- REQUEST
You are to retype all of the data exactly as it appears.

===============

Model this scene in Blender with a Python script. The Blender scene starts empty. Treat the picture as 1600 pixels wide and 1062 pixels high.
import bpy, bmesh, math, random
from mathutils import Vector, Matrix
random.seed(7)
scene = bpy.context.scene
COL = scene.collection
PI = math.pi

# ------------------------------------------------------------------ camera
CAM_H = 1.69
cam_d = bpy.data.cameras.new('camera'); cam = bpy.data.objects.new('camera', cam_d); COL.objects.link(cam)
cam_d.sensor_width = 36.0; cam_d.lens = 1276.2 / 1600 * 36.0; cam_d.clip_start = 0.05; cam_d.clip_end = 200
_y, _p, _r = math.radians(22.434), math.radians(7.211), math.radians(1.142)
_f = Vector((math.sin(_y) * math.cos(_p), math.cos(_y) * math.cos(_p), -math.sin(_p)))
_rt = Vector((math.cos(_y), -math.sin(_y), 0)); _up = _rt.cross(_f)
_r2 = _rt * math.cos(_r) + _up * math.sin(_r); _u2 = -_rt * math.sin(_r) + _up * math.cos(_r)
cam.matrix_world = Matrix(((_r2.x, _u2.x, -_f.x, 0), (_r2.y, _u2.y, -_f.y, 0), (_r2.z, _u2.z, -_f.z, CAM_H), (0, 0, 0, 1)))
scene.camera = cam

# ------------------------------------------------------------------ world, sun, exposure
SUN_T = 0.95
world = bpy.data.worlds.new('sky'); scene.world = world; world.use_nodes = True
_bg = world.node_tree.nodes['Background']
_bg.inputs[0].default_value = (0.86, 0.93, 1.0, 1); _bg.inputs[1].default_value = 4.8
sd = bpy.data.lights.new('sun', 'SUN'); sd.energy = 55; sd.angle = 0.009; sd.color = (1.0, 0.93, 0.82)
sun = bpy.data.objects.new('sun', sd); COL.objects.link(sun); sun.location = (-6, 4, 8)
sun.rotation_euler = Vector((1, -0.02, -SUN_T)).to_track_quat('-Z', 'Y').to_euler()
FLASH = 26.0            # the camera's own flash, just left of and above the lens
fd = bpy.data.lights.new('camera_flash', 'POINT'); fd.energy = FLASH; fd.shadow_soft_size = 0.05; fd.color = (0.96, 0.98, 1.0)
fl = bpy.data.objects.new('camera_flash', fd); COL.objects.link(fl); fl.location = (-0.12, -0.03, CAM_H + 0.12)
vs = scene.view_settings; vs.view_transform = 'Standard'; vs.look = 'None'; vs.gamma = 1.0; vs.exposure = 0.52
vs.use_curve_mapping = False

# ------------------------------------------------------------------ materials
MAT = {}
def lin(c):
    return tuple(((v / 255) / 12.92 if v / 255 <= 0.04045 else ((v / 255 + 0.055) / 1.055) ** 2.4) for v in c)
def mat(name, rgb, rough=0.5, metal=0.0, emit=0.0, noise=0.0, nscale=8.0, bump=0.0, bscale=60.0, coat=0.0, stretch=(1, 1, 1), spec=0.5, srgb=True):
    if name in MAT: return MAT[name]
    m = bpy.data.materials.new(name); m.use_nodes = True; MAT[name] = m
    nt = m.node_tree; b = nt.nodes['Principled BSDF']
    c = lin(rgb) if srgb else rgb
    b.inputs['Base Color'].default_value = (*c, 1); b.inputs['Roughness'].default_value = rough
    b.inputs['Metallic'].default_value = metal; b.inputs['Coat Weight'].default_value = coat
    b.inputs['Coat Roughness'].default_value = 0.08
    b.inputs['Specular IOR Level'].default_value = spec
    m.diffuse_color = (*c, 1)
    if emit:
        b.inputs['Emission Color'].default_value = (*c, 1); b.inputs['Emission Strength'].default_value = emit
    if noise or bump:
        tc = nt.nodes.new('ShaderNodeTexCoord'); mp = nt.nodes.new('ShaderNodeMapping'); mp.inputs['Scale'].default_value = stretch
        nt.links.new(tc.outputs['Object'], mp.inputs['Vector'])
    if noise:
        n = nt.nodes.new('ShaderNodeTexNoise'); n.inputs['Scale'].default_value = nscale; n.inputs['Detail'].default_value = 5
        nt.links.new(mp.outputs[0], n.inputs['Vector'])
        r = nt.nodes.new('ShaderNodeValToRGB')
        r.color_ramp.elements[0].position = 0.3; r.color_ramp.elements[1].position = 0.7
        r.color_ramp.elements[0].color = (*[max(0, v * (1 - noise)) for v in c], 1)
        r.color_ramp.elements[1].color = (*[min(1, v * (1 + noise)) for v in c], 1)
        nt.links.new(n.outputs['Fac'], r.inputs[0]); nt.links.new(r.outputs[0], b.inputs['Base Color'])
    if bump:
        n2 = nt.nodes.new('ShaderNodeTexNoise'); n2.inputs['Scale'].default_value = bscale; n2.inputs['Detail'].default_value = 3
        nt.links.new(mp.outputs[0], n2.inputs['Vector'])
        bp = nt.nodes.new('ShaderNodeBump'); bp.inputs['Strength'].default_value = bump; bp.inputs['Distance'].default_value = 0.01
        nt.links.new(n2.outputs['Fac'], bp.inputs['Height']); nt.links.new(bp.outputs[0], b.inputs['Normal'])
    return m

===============

- WRITTEN REPLY
Model this scene in Blender with a Python script. The Blender scene starts empty. Treat the picture as 1600 pixels wide and 1062 pixels high.
import bpy, bmesh, math, random
from mathutils import Vector, Matrix
random.seed(7)
scene = bpy.context.scene
COL = scene.collection
PI = math.pi

# ------------------------------------------------------------------ camera
CAM_H = 1.69
cam_d = bpy.data.cameras.new('camera'); cam = bpy.data.objects.new('camera', cam_d); COL.objects.link(cam)
cam_d.sensor_width = 36.0; cam_d.lens = 1276.2 / 1600 * 36.0; cam_d.clip_start = 0.05; cam_d.clip_end = 200
_y, _p, _r = math.radians(22.434), math.radians(7.211), math.radians(1.142)
_f = Vector((math.sin(_y) * math.cos(_p), math.cos(_y) * math.cos(_p), -math.sin(_p)))
_rt = Vector((math.cos(_y), -math.sin(_y), 0)); _up = _rt.cross(_f)
_r2 = _rt * math.cos(_r) + _up * math.sin(_r); _u2 = -_rt * math.sin(_r) + _up * math.cos(_r)
cam.matrix_world = Matrix(((_r2.x, _u2.x, -_f.x, 0), (_r2.y, _u2.y, -_f.y, 0), (_r2.z, _u2.z, -_f.z, CAM_H), (0, 0, 0, 1)))
scene.camera = cam

# ------------------------------------------------------------------ world, sun, exposure
SUN_T = 0.95
world = bpy.data.worlds.new('sky'); scene.world = world; world.use_nodes = True
_bg = world.node_tree.nodes['Background']
_bg.inputs[0].default_value = (0.86, 0.93, 1.0, 1); _bg.inputs[1].default_value = 4.8
sd = bpy.data.lights.new('sun', 'SUN'); sd.energy = 55; sd.angle = 0.009; sd.color = (1.0, 0.93, 0.82)
sun = bpy.data.objects.new('sun', sd); COL.objects.link(sun); sun.location = (-6, 4, 8)
sun.rotation_euler = Vector((1, -0.02, -SUN_T)).to_track_quat('-Z', 'Y').to_euler()
FLASH = 26.0            # the camera's own flash, just left of and above the lens
fd = bpy.data.lights.new('camera_flash', 'POINT'); fd.energy = FLASH; fd.shadow_soft_size = 0.05; fd.color = (0.96, 0.98, 1.0)
fl = bpy.data.objects.new('camera_flash', fd); COL.objects.link(fl); fl.location = (-0.12, -0.03, CAM_H + 0.12)
vs = scene.view_settings; vs.view_transform = 'Standard'; vs.look = 'None'; vs.gamma = 1.0; vs.exposure = 0.52
vs.use_curve_mapping = False

# ------------------------------------------------------------------ materials
MAT = {}
def lin(c):
    return tuple(((v / 255) / 12.92 if v / 255 <= 0.04045 else ((v / 255 + 0.055) / 1.055) ** 2.4) for v in c)
def mat(name, rgb, rough=0.5, metal=0.0, emit=0.0, noise=0.0, nscale=8.0, bump=0.0, bscale=60.0, coat=0.0, stretch=(1, 1, 1), spec=0.5, srgb=True):
    if name in MAT: return MAT[name]
    m = bpy.data.materials.new(name); m.use_nodes = True; MAT[name] = m
    nt = m.node_tree; b = nt.nodes['Principled BSDF']
    c = lin(rgb) if srgb else rgb
    b.inputs['Base Color'].default_value = (*c, 1); b.inputs['Roughness'].default_value = rough
    b.inputs['Metallic'].default_value = metal; b.inputs['Coat Weight'].default_value = coat
    b.inputs['Coat Roughness'].default_value = 0.08
    b.inputs['Specular IOR Level'].default_value = spec
    m.diffuse_color = (*c, 1)
    if emit:
        b.inputs['Emission Color'].default_value = (*c, 1); b.inputs['Emission Strength'].default_value = emit
    if noise or bump:
        tc = nt.nodes.new('ShaderNodeTexCoord'); mp = nt.nodes.new('ShaderNodeMapping'); mp.inputs['Scale'].default_value = stretch
        nt.links.new(tc.outputs['Object'], mp.inputs['Vector'])
    if noise:
        n = nt.nodes.new('ShaderNodeTexNoise'); n.inputs['Scale'].default_value = nscale; n.inputs['Detail'].default_value = 5
        nt.links.new(mp.outputs[0], n.inputs['Vector'])
        r = nt.nodes.new('ShaderNodeValToRGB')
        r.color_ramp.elements[0].position = 0.3; r.color_ramp.elements[1].position = 0.7
        r.color_ramp.elements[0].color = (*[max(0, v * (1 - noise)) for v in c], 1)
        r.color_ramp.elements[1].color = (*[min(1, v * (1 + noise)) for v in c], 1)
        nt.links.new(n.outputs['Fac'], r.inputs[0]); nt.links.new(r.outputs[0], b.inputs['Base Color'])
    if bump:
        n2 = nt.nodes.new('ShaderNodeTexNoise'); n2.inputs['Scale'].default_value = bscale; n2.inputs['Detail'].default_value = 3
        nt.links.new(mp.outputs[0], n2.inputs['Vector'])
        bp = nt.nodes.new('ShaderNodeBump'); bp.inputs['Strength'].default_value = bump; bp.inputs['Distance'].default_value = 0.01
        nt.links.new(n2.outputs['Fac'], bp.inputs['Height']); nt.links.new(bp.outputs[0], b.inputs['Normal'])
    return m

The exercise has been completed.